明豊―市船橋 八回表明豊1死二、三塁、辻田の中飛で三塁走者川口は本塁を突くがタッチアウト。捕手花嶋=滝沢美穂子撮影

(9日、第107回全国高校野球選手権大会1回戦 市船橋2―6明豊)

 攻守ともに市船橋を引っ張ってきた捕手花嶋大和(3年)は試合後、人目をはばからず泣いた。

 一回裏2死走者なし、相手エース寺本悠真(同)の低いチェンジアップを捉えた。三塁線への鋭い打球。だが「一塁を踏んだ感覚がなかった」。二塁まで進めなかった。守備でも悪送球。「序盤のミスを消化しきれなかった」と悔いた。

 2年の時からスタメン。だが昨秋、海上雄大監督から「プレーではなく人間的に成長しなさい」と、練習に取り組む姿勢やチームへの向き合い方について、毎日注意された。

 ひじを痛めてプレーできないもどかしさも相まって苦しい時期だった。それでも「自分の楽な方にいくな、常につらい方にいけ。逃げるな」。時に怒り時に励まし、常に向き合ってくれる監督の言葉で変わった。ダッシュは目指すタイムを切れるまで努力し、冬のトレーニングもやりきった。

 千葉大会決勝では、顔面に死球を受けて負傷したが、血のにじんだガーゼをつけたまま出場。
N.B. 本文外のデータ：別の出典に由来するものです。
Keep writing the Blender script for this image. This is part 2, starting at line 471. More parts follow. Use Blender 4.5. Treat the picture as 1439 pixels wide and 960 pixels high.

十回裏の劇的な逆転サヨナラ勝ちに貢献した。苦しい時に踏ん張れる力がついていった。

 その強さは甲子園でも生きた。六回に内野安打から豪快なヘッドスライディングで出塁し、3打数2安打。八回は四球で出塁し、相手のミスを見逃さず2点目の本塁を踏んだ。

 試合後、海上監督に「先生ともっと一緒に野球やりたかったです」と声をかけた。「それはそうだ。でもよく頑張ったよ」と言われ、大粒の涙が頰を伝った。